While debating out loud whether to take my 4- and 2-year-olds eco-camping in Hawaii or sightseeing in Panama this spring, my brother-in-law started laughing at me.
 “It doesn’t matter where you go,” he said mockingly, “because you know what they’re going to remember about these trips? NOTHING!”
 I stared back at him in horror. Was he right?
 Do my children get as much out of a trip to Wisconsin as they do from a trip to Belize?
 And why didn’t I think about this $5,000 ago?
 When I was a kid, my travel-happy parents schlepped us all over the U.S. I know, buried in my mom’s closet, there are albums filled with photos of our adventures. Some are on Polaroids. We’re riding lifts to the top of Pikes Peak, leaning against the pyramids in Egypt, and standing in front of Mt. Rushmore, wearing the matching American flag ponchos my mom knitted for the occasion (so very 70s!).

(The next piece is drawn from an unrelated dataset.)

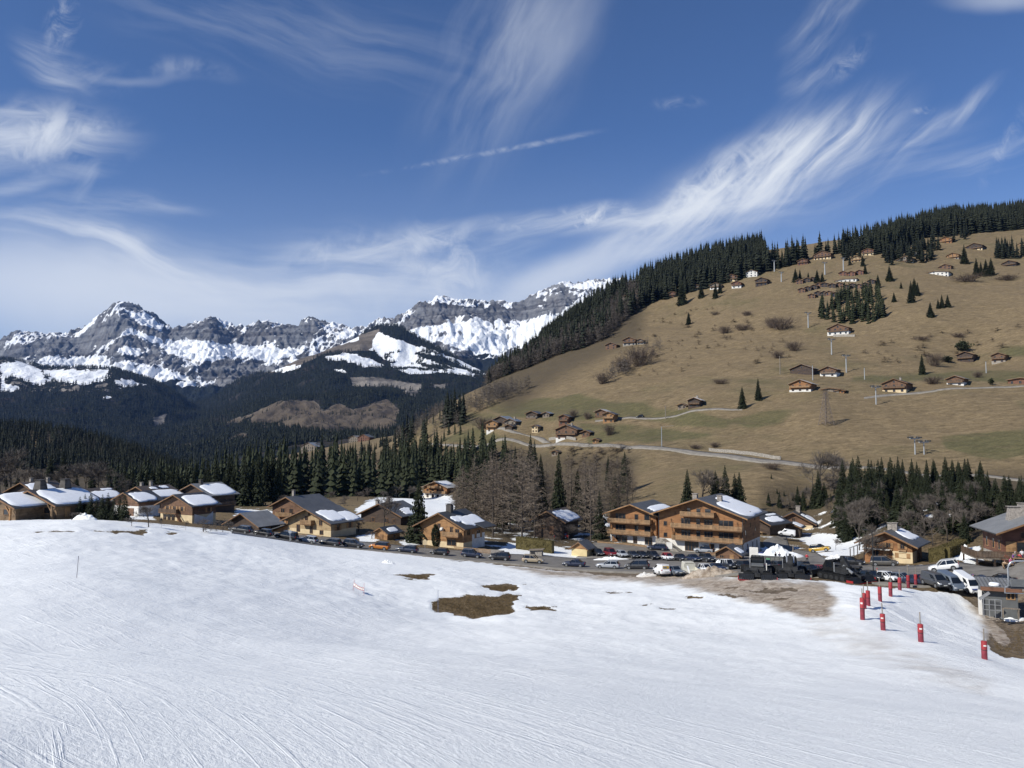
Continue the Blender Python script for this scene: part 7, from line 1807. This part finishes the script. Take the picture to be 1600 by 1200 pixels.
for c in t.children:
    if c.name.startswith('crown'):
        r_ = np.random.default_rng(5); n = 2600; z = r_.uniform(0, 1, n) ** .9; rad = .36 * np.sin(np.pi * np.clip(z * .93 + .07, 0, 1)) ** .6 * r_.uniform(.75, 1., n); a = r_.uniform(0, 6.28, n)
        ROOTS.clear(); c.data = tri_soup('crown', np.stack([rad * np.cos(a), rad * np.sin(a), z], 1)[:, None, :] + r_.normal(0, .035, (n, 3, 3)), LEAF)
for i, (u, w) in enumerate([(124, 6), (132, 6), (141, 7), (150, 7), (159, 7), (168, 7), (177, 7), (186, 7), (194, 6)]):
    x, Y, z = g3(u, 810, 140 + (i % 2) * 3)
    tree('wide', x, Y, 4.3 + (i % 3) * .5, 'small dark conifer in the dense clump on the snow crest', 'small conifers clumped on the snow crest', z, .95)
for u, vb, vt, Y, lab, w, k in ((232, 826, 789, 128, 'leafless bushy shrub on the snow crest before the brown chalet', 1.1, 'bare'), (348, 832, 810, 142, 'leafless bush on the crest right of the brown chalet', 1.6, 'bare'), (112, 812, 801, 126, 'thin bare twigs on the crest below the log chalet', 2., 'bare'), (252, 826, 808, 130, 'slender bare sapling right of the bushy shrub on the crest', .5, 'bare'), (290, 824, 808, 134, 'slender bare sapling at the corner of the brown chalet', .6, 'bare'), (318, 829, 812, 136, 'low bare bush on the crest below the brown chalet', 2.2, 'bare'), (206, 815, 803, 126, 'low leafless twigs at the end of the conifer clump', 2., 'bare'),
                                (600, 826, 772, 204, 'leafless garden tree in front of the dark weathered chalet', 1.1, 'bare'), (657, 852, 822, 184, 'leafless bush left of the satellite-dish chalet', 1.6, 'bare'), (581, 848, 836, 188, 'brown shrub left of the small honey-coloured shed', 2., 'bare'), (632, 846, 834, 190, 'brown shrub right of the small honey-coloured shed', 2., 'bare'), (1350, 879, 833, 151, 'spreading leafless tree in front of the orange chalet', 1.5, 'bare'), (1306, 862, 843, 176, 'small bare sapling on the shaded snow plot', .9, 'bare'), (700, 880, 868, 176, '', 1, ''), (560, 832, 812, 200, 'leafless shrub at the right corner of the cream chalet', 1.6, 'bare'), (888, 838, 812, 203, 'reddish leafless bush against the dark timber barn', 1.4, 'bare')):
    if lab:
        x, yy, z = g3(u, vb, Y); tree(k, x, yy, (vb - vt) * Y / F * (1.25 if w > 1.9 else 1.05), lab, None, z, w)

# snow heaps
def heap(label, u, vb, wpx, h, ratio, seed, Y=None, dirt=0., group=None):
    p = T0.cast(u, vb) if Y is None else g3(u, vb, Y); rx = wpx * p[1] / F / 2
    n, k = 56, 22; pts = []
    a = np.linspace(0, 2 * math.pi, n, endpoint=False); rr = np.linspace(0, 1, k)
    A, RR = np.meshgrid(a, rr); X = RR * np.cos(A) * rx; Yv = RR * np.sin(A) * rx * ratio
    nn = fbm(X / (rx * .35) + seed, Yv / (rx * .35), 4, seed)
    z = h * (1 - RR ** 1.9) * (.8 + nn * .6) * (1 + .3 * np.cos(A - 2.2)) - .25 * (RR > .95) + fbm(X / .35, Yv / .35, 3, seed + 4) * .22 * (1 - RR)
    V = np.stack([X, Yv, z + T0.H(X + p[0], Yv + p[1]) - p[2] + .05], -1).reshape(-1, 3)
    idx = np.arange(n * k).reshape(k, n); Q = np.stack([idx[:-1], np.roll(idx[:-1], -1, 1), np.roll(idx[1:], -1, 1), idx[1:]], -1).reshape(-1, 4)
    cov = np.zeros((len(V), 3)); cov[:, 0] = 1; cov[:, 2] = dirt
    o = mesh_np('snow_heap', V, Q, MATS['ground'], None, True, {'cover': cov, 'cover2': np.zeros_like(cov)}); o.location = [float(c) for c in p]
    return tag(o, label, 'snow heap', group)
heap('big rough snow heap between the apartments and the side street', 1216, 874, 84, 2.6, .5, 3, None, .12)
heap('low snow bank in front of the parking row beside the cream shelter', 955, 875, 60, .7, .2, 4, None, .25)
heap('snow lump beside the road at the kiosk', 1124, 881, 14, .7, .6, 5); heap('small snow mound on the slope below the orange car', 607, 880, 22, .45, .5, 6)
heap('rounded snow mound on the crest beside the conifer clump', 133, 813, 40, 1.1, .5, 7, 132); heap('pale crumbled snow left beside the lift hut', 1585, 968, 34, .4, .4, 8, None, .3)
heap('snow heap under the raised sun deck', 1512, 872, 26, 2.2, .6, 9, 138); heap('shaded snow bank along the yellow car', 1312, 874, 50, .9, .35, 10)
heap('dirty snow clods before the black people carrier', 1010, 900, 34, .5, .4, 11, None, .6); heap('long brownish snow berm left of the groomers', 1110, 903, 96, 1.5, .22, 12, 131, 1.)

# small street things
p = T0.cast(838, 868); t = thing('log_shelter', 'tiny stone-sided log store beside the road', 'shelter', p, R(-14))
m = MB(); m.box(-1.4, 1.4, -.6, .9, -.5, 1.1); m.build('wall', STONES['stone'], t); m = MB(); m.prism([(-1.7, 1.1), (1.7, 1.35), (1.7, 1.5), (-1.7, 1.25)], 'y', -.9, 1.2); m.build('roof', WOODS['grey'], t); m = MB(); m.box(-1.1, -.2, -.64, -.58, .0, .9); m.build('opening', PLAST, t)
for u, v, w, h, lab in ((1178, 878, 1.7, 2.4, 'white notice board on legs beside the apartment chalet'), (1046, 861, 1.4, 1.5, 'low white board near the apartment ramp')):
    p = T0.cast(u, v); t = thing('notice_board', lab, 'sign', p, R(-25)); m = MB(); m.box(-w / 2, w / 2, -.04, .04, h * .35, h + .6); m.build('panel', STONES['white'], t); m = MB(); m.bar((-w / 2, .06, -.3), (-w / 2, .06, h + .6), .08); m.bar((w / 2, .06, -.3), (w / 2, .06, h + .6), .08); m.build('frame', METAL, t)
p = T0.cast(664, 862); t = thing('road_sign', 'small pale road sign on a post at the kerb left of the thuja', 'sign', p, R(-10)); m = MB(); m.tube([(0, 0, -.3), (0, 0, 2.2)], .05, 8); m.build('post', METAL, t); m = MB(); m.prism([(-.5, 1.5), (.5, 1.5), (.5, 2.3), (0, 2.75), (-.5, 2.3)], 'y', -.08, -.04); m.build('panel', STONES['cream'], t)
p = T0.cast(453, 849); t = thing('road_sign', 'thin road sign pole beside the long black van', 'sign', p); m = MB(); m.tube([(0, 0, -.3), (0, 0, 2.4)], .05, 8); m.build('post', METAL, t); m = MB(); m.tube([(0, -.06, 2.2), (0, -.03, 2.2)], .32, 14); m.build('panel', METAL, t)
BIN = M_plain('bin_screen', (.12, .118, .11), .8, .25, 2.); GRN = M_plain('bin_green', (.08, .25, .13), .6, .2, 3.)
p = T0.cast(1203, 883); t = thing('bin_enclosure', 'grey slatted bin enclosure beside the snow heap', 'bin enclosure', p, R(-24))
m = MB(); [m.box(-3.3 + i * .85, -2.52 + i * .85, 0, .9, -.3, 1.5) for i in range(8)]; m.box(-3.4, 3.6, -.05, 1., 1.5, 1.62); m.build('screen', BIN, t)
m = MB(); m.box(-.7, .05, -.06, -.01, .1, 1.3); m.build('green_panel', GRN, t)
p = T0.cast(1239, 868); t = thing('bollard_post', 'pale wooden post at the foot of the big snow heap', 'post', p); m = MB(); m.tube([(0, 0, -.3), (.1, 0, 2.2)], [.16, .12], 8); m.build('shaft', POSTM, t); m = MB(); m.tube([(.1, 0, 2.2), (.1, 0, 2.28)], [.13, .05], 8); m.build('cap', POSTM, t)
a, b = T0.cast(1285, 876), T0.cast(1318, 882); t = thing('railing_fence', 'thin grey metal railing at the snowy kerb of the side street', 'railing', a)
d = Vector([float(c) for c in b - a]); m = MB()
for z in (.2, 1.0): m.bar(Vector((0, 0, z)), d + Vector((0, 0, z)), .05)
for i in range(25): q = d * (i / 24); m.bar(q + Vector((0, 0, -.2 if i % 6 == 0 else .2)), q + Vector((0, 0, 1.)), .06 if i % 6 == 0 else .03)
m.build('rails', METAL, t)
# stone wall along the hill road and the terrace edge of the hamlet
def lowwall(label, a, b, h, mat=STONES['stone'], w=.5):
    A, B = T0.cast(*a), T0.cast(*b); n = 24; t = thing('stone_wall', label, 'wall', A); m = MB()
    for i in range(n):
        s, e = i / n, (i + 1) / n; P, Q = A + (B - A) * s, A + (B - A) * e; zp, zq = float(T0.H(*P[:2])), float(T0.H(*Q[:2]))
        dd = (B - A)[:2] / np.hypot(*(B - A)[:2]); nx = np.array([-dd[1], dd[0]]) * w / 2
        v = []
        for X, z in ((P, zp), (Q, zq)):
            for sg in (-1, 1):
                for zz in (-1, h): v.append((X[0] - A[0] + nx[0] * sg, X[1] - A[1] + nx[1] * sg, z + zz - A[2]))
        m.poly(v, [(0, 1, 5, 4), (2, 6, 7, 3), (1, 3, 7, 5), (0, 2, 3, 1), (4, 5, 7, 6)])
    m.build('masonry', mat, t); m = MB(); m.box(-.02, .02, -.02, .02, -.5, h + .12); m.build('end_stone', mat, t)
lowwall('long low stone wall above the hill road', (1108, 704.5), (1220, 718), 1.3); lowwall('retaining wall below the widest hamlet farmhouse', (858, 688), (900, 688), 1.4); lowwall('stone terrace wall of the white-based chalet on the slope', (1302, 526), (1336, 526), 1.6)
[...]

 These old photos do trigger memories of those family vacations (they didn’t take many movies in those days). But sadly, most of it’s pretty fuzzy now.
 What I remember are moments, not places. I don’t recall the coastal scenery during our drive down Highway 1, but I remember stopping at a Denny’s in Oregon where the entire staff was named Carol. I don’t remember our historical site-filled “Spirit of ‘76" bicentennial road trip, but I remember my little sister, out of boredom, mooning a passing car on the highway (ah, the pre-car seat era).
 Are those the kinds of things my kids will remember from our expensive but interesting family vacations?
 I must say, I wholeheartedly believe travel teaches children (and adults) important lessons and values that can be hard to learn here in well-to-do suburbia. It teaches them to appreciate, or at least be accepting, of other cultures. To place less emphasis on material possessions and keeping up with the Joneses, and to judge someone based on the kind of person they are.
 In the past 3 years, my children have joined us on trips to Belize, Anguilla, St. Martin and repeated 3 ½ hours flights between Chicago and Phoenix. And what have these trips taught them? To behave on airplanes, for one. To be considerate of others and polite to strangers. Look, I’m not saying they’re perfect little angel doves. But they know that sometimes they have to sit and be quiet, even when they don’t want to. They know that happy, nice people can live in homes with thatched roofs and dirt floors.
 Perhaps most importantly, traveling has taught my toddlers that sometimes you have to go with the flow, because things don’t always go as planned (flight cancellations teach that lesson real fast). Now, isn’t that one of life’s most valuable lessons?
 When they watch videos of themselves on these trips, they seem to remember a lot about the experiences. Will they remember them in 20 years?
 Let’s be honest: probably not.
 Maybe, the reality is, I’m just taking these trips for myself. The kids are probably too young to remember anything. Maybe the truth is that I want to go to Panama rather than to Touristy Town USA and I am just trying to justify towing my kids along with me.
 Perhaps I am trying to create these special family moments for selfish reasons; because I think I am making them well-rounded, wordly people, and that will reflect well on me.
 Oprah once did a show featuring a dying mother, who in an effort to make her final days with her kids special, trotted them all over the globe. They went to Paris and Disneyland and all of the places a kid would ever want to go. They had lots of fun.
 Then, after the woman died, Oprah interviewed the kids and asked them about their favorite times with their mother. And you know what they said? It wasn’t the Magic Kingdom or the Eiffel Tower. It was the ordinary moments.
 One of the children said something that still makes tears roll down my cheeks – that her favorite moment with her mother was when they both got up in the middle of the night and ate Cheerios together in their house.
 I’m not ready to concede to my BIL’s theory, but I will say that Wisconsin is starting to look better to me (and my checkbook). And I’m definitely going to pack Cheerios.